O que “é branca verde, vermelha azul, amarela… A tua presença”, a nossa presença na tela “O Banho turco” (1863) do francês Ingres.  São “… mulheres arrebanhadas e preparadas para o prazer do macho, a quem de modo algum podem recusar satisfação. Em segundo lugar, o quadro é fortemente voyeurístico. Nós estamos olhando uma cena normalmente proibida ao olhar masculino. Em terceiro lugar, há um aspecto de afetação homossexual em algumas das poses…, segundo o crítico Lucie-Smith.

Banhos de Ingres, que nadam em orientalismo, na época, em moda na França, por causa das guerras napoleônicas no Oriente. Banhos de Isolde, mostrando a maneira japonesa de ver a nudez. Os artistas nos proporcionam observar os banhistas na intimidade pública. Invadimos o público com nossas roupas e preconceitos, nossa visão tão limitada e irrespirável sobre a nudez.

“Mesmo com a segregação de homens e mulheres, instituída no século 19 com a chegada dos cristãos pudicos, a maneira japonesa de ver a nudez não é a mesma que a de um ocidental”, afirma Fabien.

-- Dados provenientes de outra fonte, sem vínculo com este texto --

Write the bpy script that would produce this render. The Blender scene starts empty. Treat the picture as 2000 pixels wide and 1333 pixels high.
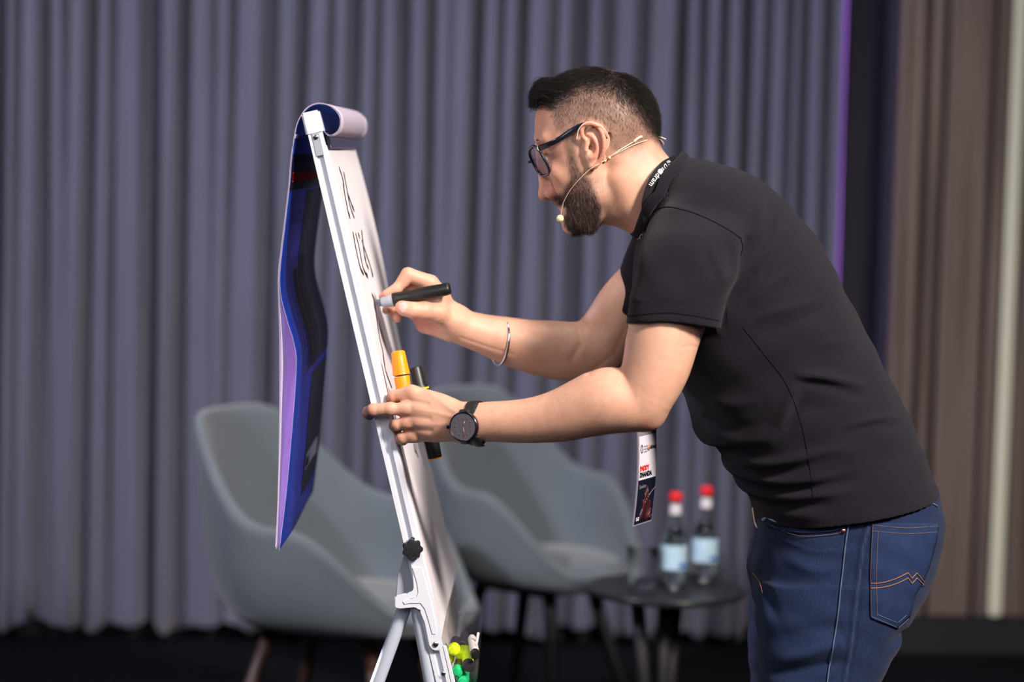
import bpy, bmesh, math, random
import numpy as np
from mathutils import Vector, Matrix
from mathutils.bvhtree import BVHTree

random.seed(7); rng = np.random.default_rng(7)
scn = bpy.context.scene
COL = scn.collection

# ------------------------------------------------------------------ camera
CAM = np.array([0.0, -4.0, 1.5]); FPX = 4722.0; PITCH = math.radians(4.5); SR = 0.028; CR = math.sqrt(1 - SR*SR)
F_ = np.array([0, math.cos(PITCH), -math.sin(PITCH)])
U0 = np.array([0, math.sin(PITCH), math.cos(PITCH)]); R0 = np.array([1.0, 0, 0])
R_ = CR*R0 + SR*U0; U_ = CR*U0 - SR*R0
def ray(px, py):
    return F_ + (px - 1000)/FPX*R_ - (py - 666.5)/FPX*U_
def W(px, py, Y=0.0):
    d = ray(px, py); return CAM + d*((Y - CAM[1])/d[1])
def WZ(px, py, Z):
    d = ray(px, py); return CAM + d*((Z - CAM[2])/d[2])
def S(rpx, Y=0.0): return rpx*(Y + 4.0)/FPX
cam = bpy.data.cameras.new('camera'); co = bpy.data.objects.new('camera', cam); COL.objects.link(co)
M = Matrix.Identity(4)
for i in range(3): M[i][0] = R_[i]; M[i][1] = U_[i]; M[i][2] = -F_[i]; M[i][3] = CAM[i]
co.matrix_world = M
cam.sensor_width = 36; cam.lens = 36*FPX/2000; cam.clip_end = 60
cam.dof.use_dof = True; cam.dof.focus_distance = 3.93; cam.dof.aperture_fstop = 2.0
scn.camera = co
scn.view_settings.view_transform = 'Standard'; scn.view_settings.look = 'None'
scn.view_settings.exposure = 0.0; scn.view_settings.gamma = 1.0; scn.view_settings.use_curve_mapping = False

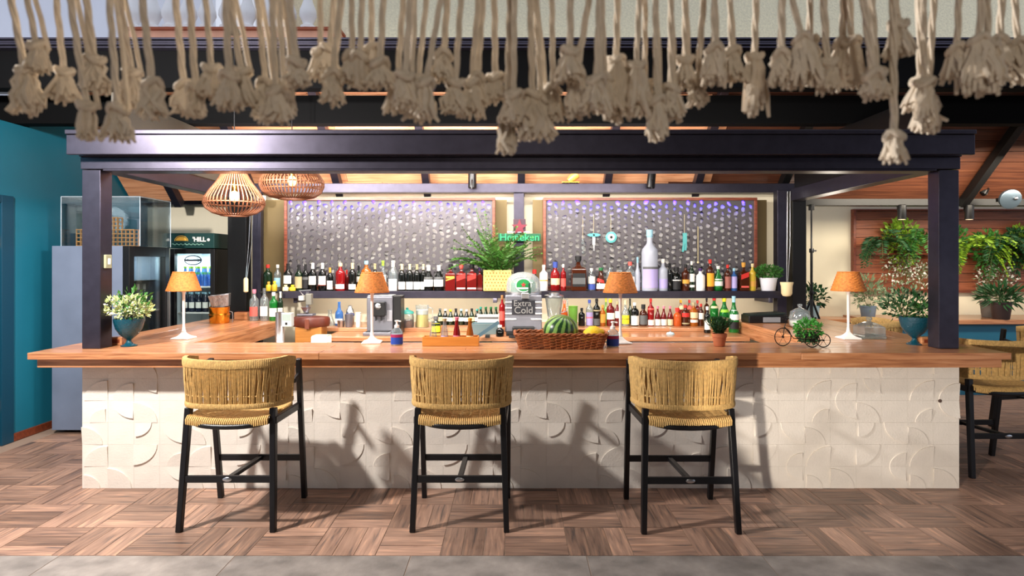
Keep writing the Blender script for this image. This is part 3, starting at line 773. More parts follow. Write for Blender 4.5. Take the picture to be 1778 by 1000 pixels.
PAPC = {'white': (236, 234, 226), 'cream': (224, 206, 160), 'black': (22, 22, 24), 'red': (200, 44, 36), 'yellow': (236, 214, 40), 'beige': (170, 158, 120), 'gold': (206, 150, 60), 'orange': (232, 160, 40), 'blue': (60, 80, 160), 'lightblue': (150, 196, 214), 'lime': (150, 210, 60), 'purple': (60, 30, 90), 'green': (30, 110, 60), 'grey': (90, 92, 92), 'lilac': (170, 160, 210), 'teal': (50, 150, 140), 'pink': (214, 120, 140), 'wood': (176, 128, 80), 'mosaic': (150, 90, 80), 'rose': (220, 90, 80)}
def paper(k): return mat('paper_'+k, PAPC[k], .6, bump=(80, .05))
PROF = {
 'wine': [(.0, .004), (.94, 0), (1, .015), (1, .60), (.93, .66), (.62, .72), (.38, .78), (.34, .95), (.39, .955), (.39, 1)],
 'burg': [(.0, .004), (.94, 0), (1, .015), (1, .46), (.88, .56), (.55, .68), (.37, .78), (.33, .95), (.38, .955), (.38, 1)],
 'spirit': [(.0, .004), (.95, 0), (1, .02), (1, .62), (.93, .69), (.5, .755), (.36, .80), (.34, .9), (.40, .905), (.40, 1)],
 'round': [(.0, .004), (.75, 0), (.92, .03), (1, .15), (1, .42), (.84, .55), (.5, .68), (.34, .78), (.32, .92), (.38, .925), (.38, 1)],
 'square': [(.0, .004), (.96, 0), (1, .02), (1, .60), (.92, .66), (.5, .71), (.36, .76), (.33, .88), (.42, .885), (.42, 1)],
 'squat': [(.0, .004), (.9, 0), (1, .04), (1, .55), (.85, .66), (.45, .72), (.38, .80), (.5, .81), (.5, 1)],
 'beer': [(.0, .004), (.95, 0), (1, .02), (1, .52), (.86, .63), (.5, .76), (.38, .9), (.46, .91), (.46, 1)],
 'long': [(.0, .004), (.95, 0), (1, .02), (1, .48), (.9, .56), (.5, .66), (.36, .76), (.30, .94), (.36, .945), (.36, 1)],
 'decanter': [(.0, .004), (.95, 0), (1, .02), (.9, .2), (.5, .55), (.36, .8), (.42, .97), (.42, 1)],
 'tri': [(.0, .004), (.98, 0), (1, .03), (.92, .3), (.6, .6), (.38, .76), (.36, .92), (.42, .925), (.42, 1)],
 'cone': [(.0, .004), (.9, 0), (1, .05), (.8, .4), (.45, .7), (.42, .9), (.5, .92), (.5, 1)],
}
CAPF = {'wine': .80, 'burg': .80, 'spirit': .88, 'round': .88, 'square': .84, 'squat': .80, 'beer': .9, 'long': .84, 'decanter': 1.1, 'tri': .88, 'cone': .88}
CACHE = {}
def prof_r(P, z):
    for (r0, z0), (r1, z1) in zip(P, P[1:]):
        if z0 <= z <= z1 and z1 > z0: return r0+(r1-r0)*(z-z0)/(z1-z0)
    return P[-1][0]
def bottle(label, kind, h, r, glass, cap, lab=None, lz=(.15, .5), loc=(0, 0, 0), name='bottle', cat='bottle', group=None, stripe=None, neck=None, rot=0.0):
    key = (kind, round(h, 3), round(r, 3), glass); sq = kind == 'square'
    n = 4 if sq else 16; rr = 1.36 if sq else 1.0; ro = PI/4 if sq else 0
    if key not in CACHE:
        CACHE[key] = MB().lathe([(a*r*(rr if (sq and z < .68) else 1), z*h) for a, z in PROF[kind]], n if not sq else 4, rot=ro).mesh('glass', GL[glass], 50 if not sq else 20)
    t = thing(name, label, cat, loc, rot, group)
    put('glass_body', CACHE[key], t, bevel=.004 if sq else 0)
    if cap:
        cf = CAPF[kind]; k2 = ('cap', key, cap)
        if k2 not in CACHE:
            P = PROF[kind]; q = [(prof_r(P, cf)*r+.0008, cf*h)]+[(a*r+.0008, z*h) for a, z in P if z > cf]
            CACHE[k2] = MB().lathe(q+[(q[-1][0], h*1.008), (q[-1][0]*.9, h*1.012), (0, h*1.013)], 14).mesh('cap', paper(cap), 50)
        put('cap', CACHE[k2], t)
    def wrapband(c, z0, z1, nm, x=.0007, tilt=0.0):
        k3 = (nm, key, c, z0, z1, tilt)
        if k3 not in CACHE:
            P = PROF[kind]; zs = [z0, (z0+z1)/2, z1]
            if sq:
                w = r*.963+x; mb = MB(); zz0, zz1 = z0*h, z1*h
                mb.add([(-w*.86, -w-.0006, zz0-tilt*h), (w*.86, -w-.0006, zz0+tilt*h), (w*.86, -w-.0006, zz1+tilt*h), (-w*.86, -w-.0006, zz1-tilt*h), (-w*.86, -w+.002, zz0-tilt*h), (w*.86, -w+.002, zz0+tilt*h), (w*.86, -w+.002, zz1+tilt*h), (-w*.86, -w+.002, zz1-tilt*h)], [(0,1,2,3),(0,4,5,1),(3,2,6,7),(0,3,7,4),(1,5,6,2)])
                CACHE[k3] = mb.mesh('label', paper(c), 0)
            else:
                mb = MB(); vs = []; fs = []; m = 12
                for z in zs:
                    for i in range(m+1):
                        a = -PI/2+(-1.15+2.3*i/m); q = prof_r(P, z)*r+x
                        vs.append((q*math.cos(a), q*math.sin(a), z*h+tilt*h*(i/m-.5)*2))
                for j in range(2):
                    for i in range(m): fs.append((j*(m+1)+i, j*(m+1)+i+1, (j+1)*(m+1)+i+1, (j+1)*(m+1)+i))
                CACHE[k3] = mb.add(vs, fs).mesh('label', paper(c), 60)
        return put('paper_label' if nm != 'stripe' else 'label_stripe', CACHE[k3], t)
    if lab: wrapband(lab, lz[0], lz[1], 'label')
    if stripe: wrapband(stripe[0], stripe[1], stripe[2], 'stripe', .0013, stripe[3] if len(stripe) > 3 else 0.0)
    return t

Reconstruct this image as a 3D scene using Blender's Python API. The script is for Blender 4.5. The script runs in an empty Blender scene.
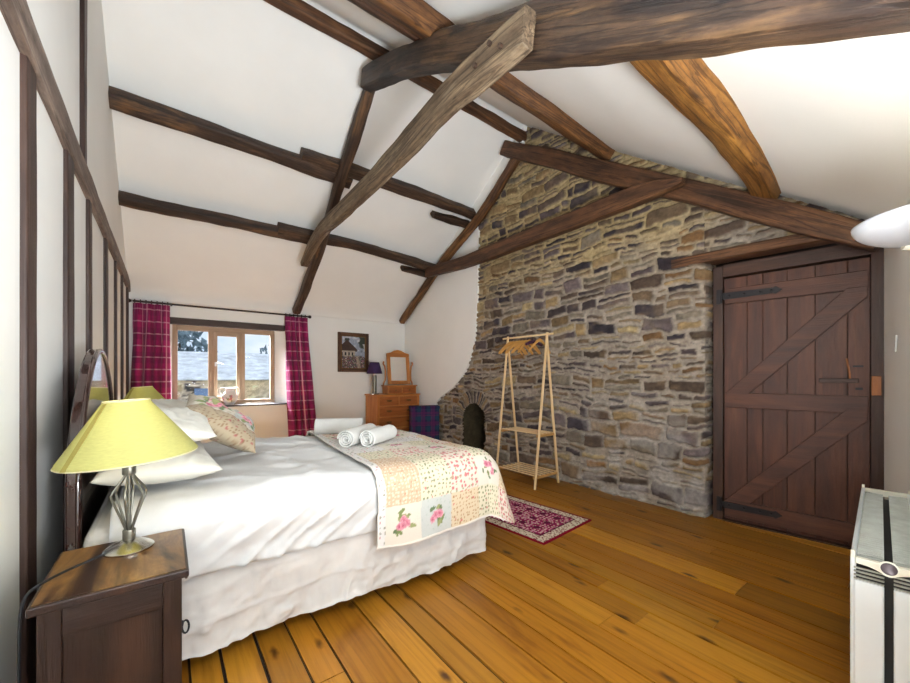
import bpy, bmesh, math, random
import numpy as np
from mathutils import Vector, Matrix, noise as mnoise

random.seed(7)
PI = math.pi
C = bpy.context.scene.collection

# ------------------------------------------------------------------ colour / noise helpers
def lin(c):
    c = c / 255.0
    return c / 12.92 if c <= 0.04045 else ((c + 0.055) / 1.055) ** 2.4
def rgb(r, g, b): return (lin(r), lin(g), lin(b), 1.0)
def rgb3(r, g, b): return np.array([lin(r), lin(g), lin(b)])

def hash2(ix, iy, seed=0):
    n = (ix.astype(np.int64) * 374761393 + iy.astype(np.int64) * 668265263 + seed * 974711) & 0x7fffffff
    n = ((n ^ (n >> 13)) * 1274126177) & 0x7fffffff
    n = (n ^ (n >> 16)) & 0xffff
    return n / 65535.0
def vnoise(x, y, seed=0):
    x0 = np.floor(x); y0 = np.floor(y)
    fx = x - x0; fy = y - y0
    fx = fx * fx * (3 - 2 * fx); fy = fy * fy * (3 - 2 * fy)
    a = hash2(x0, y0, seed); b = hash2(x0 + 1, y0, seed); c = hash2(x0, y0 + 1, seed); d = hash2(x0 + 1, y0 + 1, seed)
    return a + (b - a) * fx + (c - a) * fy + (a - b - c + d) * fx * fy
def fbm(x, y, seed=0, oct=4):
    s = 0; amp = .5; t = 0
    for o in range(oct):
        s = s + amp * vnoise(x * 2 ** o, y * 2 ** o, seed + o * 17); t += amp; amp *= .5
    return s / t
def sstep(a, b, x):
    t = np.clip((x - a) / (b - a), 0, 1)
    return t * t * (3 - 2 * t)
def mixc(col, c2, m):
    return col * (1 - m[..., None]) + np.asarray(c2) * m[..., None]

# ------------------------------------------------------------------ object helpers
def link(o, parent=None):
    C.objects.link(o)
    if parent is not None: o.parent = parent
    return o
def tag(o, label=None, cat=None, group=None, kind=None):
    if label: o['label'] = label
    if cat: o['category'] = cat
    if group: o['group'] = group
    if kind: o['kind'] = kind
    return o
def thing(name, label, cat, loc=(0, 0, 0), rotz=0, group=None):
    o = bpy.data.objects.new(name, None); link(o)
    o.empty_display_size = .1
    o.location = loc; o.rotation_euler = (0, 0, rotz)
    return tag(o, label, cat, group)
def dup(root, loc, rotz=None, label=None, name=None):
    def cp(o, par):
        c = o.copy(); C.objects.link(c)
        if par is not None: c.parent = par
        for ch in o.children: cp(ch, c)
        return c
    r = cp(root, None)
    r.location = loc
    if rotz is not None: r.rotation_euler = (0, 0, rotz)
    if label: r['label'] = label
    return r

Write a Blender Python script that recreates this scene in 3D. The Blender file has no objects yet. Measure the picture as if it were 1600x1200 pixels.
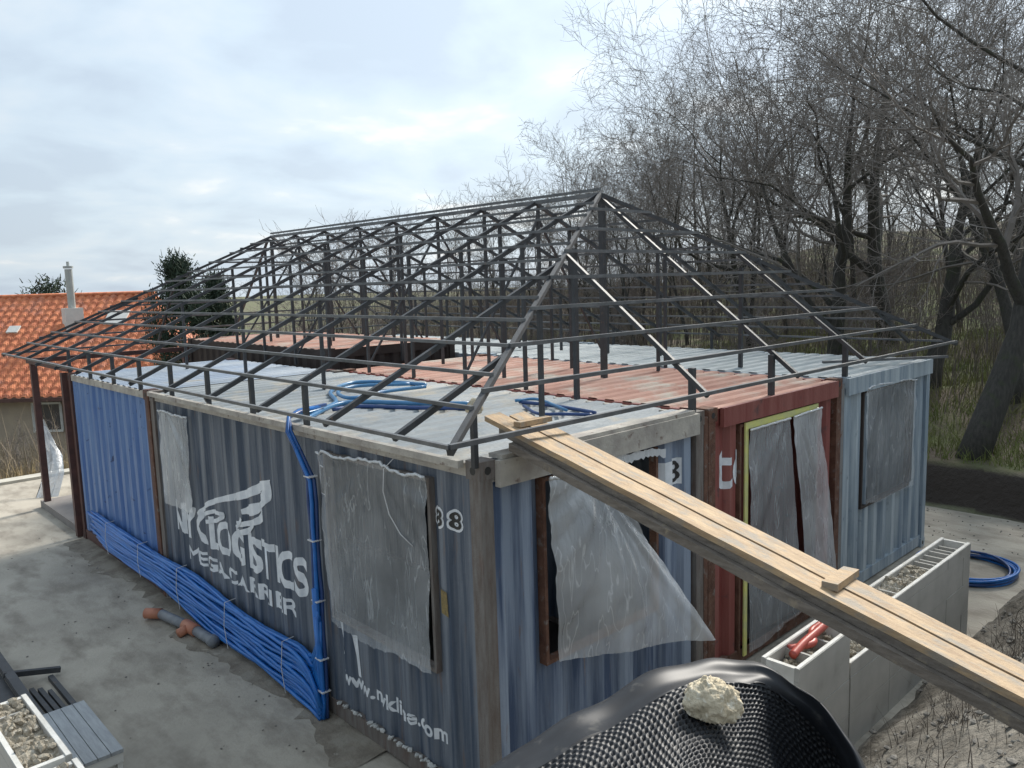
import bpy, bmesh, math, random
import numpy as np
from mathutils import Matrix, Vector

SC = bpy.context.scene
COL = SC.collection
PI = math.pi

# ------------------------------------------------------------------ camera
FPX = 1237.07                      # focal length in pixels of a 1600 px wide frame
CAM = np.array([-3.292, -3.836, 3.7606])
YAW, PITCH, ROLL = 0.7543, 0.12698, -0.02987
def cam_rows():
    cy, sy, cp, sp = math.cos(YAW), math.sin(YAW), math.cos(PITCH), math.sin(PITCH)
    f = np.array([sy*cp, cy*cp, -sp]); r = np.array([cy, -sy, 0.]); u = np.cross(r, f)
    c, s = math.cos(ROLL), math.sin(ROLL)
    return np.array([c*r+s*u, -s*r+c*u, f])
RM = cam_rows()
cd = bpy.data.cameras.new('camera'); cam = bpy.data.objects.new('camera', cd); COL.objects.link(cam)
cam.matrix_world = Matrix(((RM[0][0], RM[1][0], -RM[2][0], CAM[0]), (RM[0][1], RM[1][1], -RM[2][1], CAM[1]),
                           (RM[0][2], RM[1][2], -RM[2][2], CAM[2]), (0, 0, 0, 1)))
cd.sensor_width = 36; cd.lens = FPX/1600*36; cd.clip_start = .05; cd.clip_end = 3000
SC.camera = cam

# survey helpers: where a line of sight meets a plane of the place (used for layout numbers)
def ray(x, y): return RM.T @ np.array([(x-800)/FPX, -(y-600)/FPX, 1.])
def onz(x, y, z=0.): d = ray(x, y); return CAM+d*((z-CAM[2])/d[2])
def onx(x, y, v=0.): d = ray(x, y); return CAM+d*((v-CAM[0])/d[0])
def ony(x, y, v=0.): d = ray(x, y); return CAM+d*((v-CAM[1])/d[1])
def at(x, y, t): return CAM+ray(x, y)*t

# ------------------------------------------------------------------ sky + sun
SUN_EL, SUN_AZ = math.radians(40), math.radians(80)       # azimuth from +y towards +x
w = bpy.data.worlds.new('World'); SC.world = w; w.use_nodes = True
nt = w.node_tree; nt.nodes.clear()
def N(t, tree=nt, **k):
    n = tree.nodes.new(t)
    for a, b in k.items(): setattr(n, a, b)
    return n
out = N('ShaderNodeOutputWorld'); bg = N('ShaderNodeBackground'); sky = N('ShaderNodeTexSky')
sky.sky_type = 'NISHITA'; sky.sun_disc = False; sky.sun_elevation = SUN_EL; sky.sun_rotation = SUN_AZ
sky.air_density = 1.2; sky.dust_density = 2.0
tc = N('ShaderNodeTexCoord'); sep = N('ShaderNodeSeparateXYZ')
nt.links.new(tc.outputs['Generated'], sep.inputs[0])
zz = N('ShaderNodeMath', operation='MAXIMUM'); zz.inputs[1].default_value = 0.0; nt.links.new(sep.outputs[2], zz.inputs[0])
za = N('ShaderNodeMath', operation='ADD'); za.inputs[1].default_value = 0.22; nt.links.new(zz.outputs[0], za.inputs[0])
dx = N('ShaderNodeMath', operation='DIVIDE'); dy = N('ShaderNodeMath', operation='DIVIDE')
nt.links.new(sep.outputs[0], dx.inputs[0]); nt.links.new(za.outputs[0], dx.inputs[1])
nt.links.new(sep.outputs[1], dy.inputs[0]); nt.links.new(za.outputs[0], dy.inputs[1])
cmb = N('ShaderNodeCombineXYZ'); nt.links.new(dx.outputs[0], cmb.inputs[0]); nt.links.new(dy.outputs[0], cmb.inputs[1])
n1 = N('ShaderNodeTexNoise'); n1.inputs['Scale'].default_value = 2.3; n1.inputs['Detail'].default_value = 7; n1.inputs['Roughness'].default_value = .5
n1.inputs['Distortion'].default_value = .25
nt.links.new(cmb.outputs[0], n1.inputs['Vector'])
cr = N('ShaderNodeValToRGB')
e = cr.color_ramp.elements; e[0].position = .38; e[0].color = (4.25, 5.0, 5.85, 1); e[1].position = .68; e[1].color = (6.6, 6.85, 7.05, 1)
m_ = e.new(.50); m_.color = (4.8, 5.65, 6.45, 1)
m_ = e.new(.60); m_.color = (5.3, 6.0, 6.6, 1)
nt.links.new(n1.outputs[0], cr.inputs[0])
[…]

A nudez é a presença que quando transborda pelas portas e janelas, não procura desintegrar a integridade bem composta. Quando ela simplesmente existe sem denominações e apreensões, de forma natural e livre, sem culpas e desculpas, evaporam-se medos e segredos. O oculto é tocado pela varinha de condão.  Abacadabra!

AQUA – Artistas contemporâneos e os recursos hídricos
Data: 22 de março a 02 de julho de 2017 (abertura no Dia Mundial da Água)
Local: Ilê Rousseau, e Chateado de Pontes, Genebra – Suíça.